Floating islands free from the problems of land captured the imagination of entrepreneurs when Silicon Valley billionaire Peter Thiel announced his financial backing for The Seasteading Institute in 2008. For nearly a decade they have remained a dream. At the first-ever floating island conference this week, that dream has never been closer.

Tahiti hosted the first First International Conference on Floating Islands this week, featuring remarks from the president of French Polynesia and dozens of scientists and engineers. Hours of presentations hammered home the need and demand for floating islands.

The concept behind seasteading is not complicated, mirroring the homesteading platform of self-sufficiency within a community. The movement is primarily driven by a desire to leave politics behind. Leaders like Thiel envision a libertarian utopia free of the laws, regulations and taxes of life on land. Others say seasteading is a necessary next wave of development as climate change makes land development more difficult. 

However, the logistical and financial requirements of building an ocean-faring colony have proven to be extremely complicated.

Peter Thiel

“The question of whether seasteading is possible or desirable is in my mind not even relevant. It is absolutely necessary,” Thiel said at a 2009 seasteading conference.

Six years later, Thiel's vision was more realistic.

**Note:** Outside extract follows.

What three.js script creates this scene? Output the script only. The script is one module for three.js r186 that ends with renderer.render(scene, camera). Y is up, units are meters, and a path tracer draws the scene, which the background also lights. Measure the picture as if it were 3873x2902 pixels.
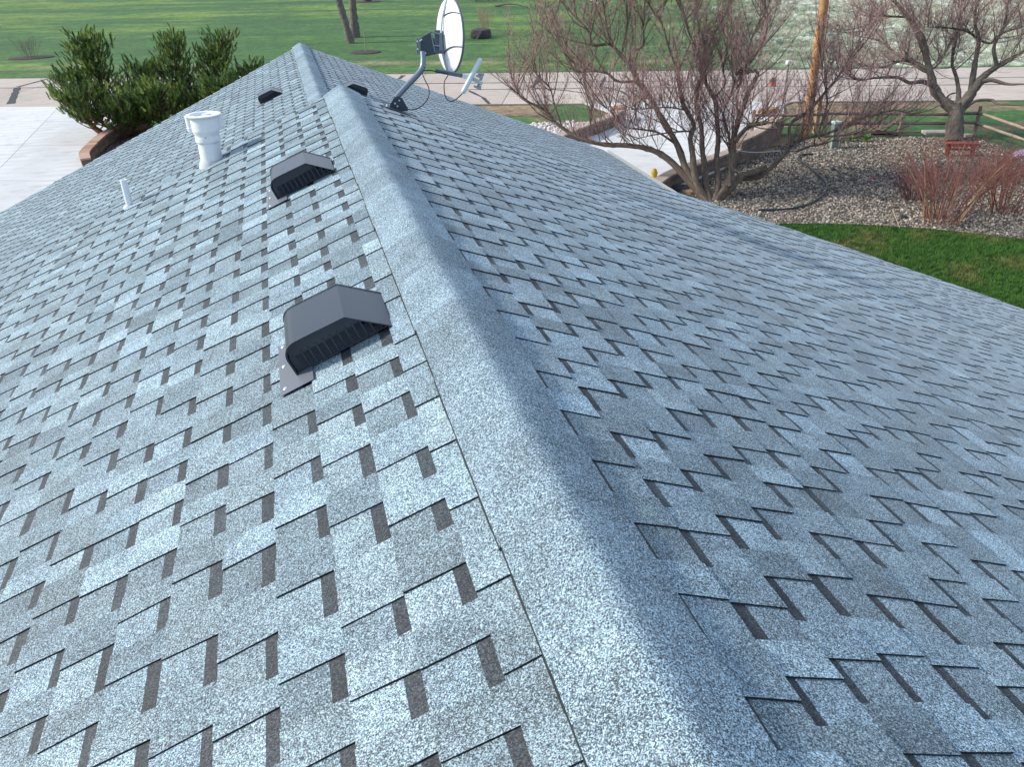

“I’m not exactly sure that I’m going to succeed in building a libertarian utopia any time soon,” he said in 2015. Financing is the biggest hurdle. “You need to have a version where you could get started with a budget of less than $50B,” he said.

Seasteading Institute concept

Over the years the plan has come down to earth. Instead of a building a towering Rapture-esque city in the middle of the ocean, the plan is now to construct a modest island, like the rendering above, tucked into the calmer waters of a cove. But calmer waters mean territorial waters of a host nation.

The Seasteading Institute has found a partner in French Polynesia. The parties signed a memorandum of understanding earlier this year. According to the agreement, after economic, environmental and architectural research in and around French Polynesia (much of which has been underway for years) has been completed, the government will collaborate with the Seasteading Institute to develop a special governing framework for a land base and sea zone. The goal is to achieve this by the end of 2017. Once a governing framework is in place, implementation and construction can begin. 

A report from The Seasteading Institute estimated the cost of its new concept at around $225M, a capital cost of $978/SF. Yearly maintenance cost estimates come in just shy of $9M. But can you really put a price on freedom?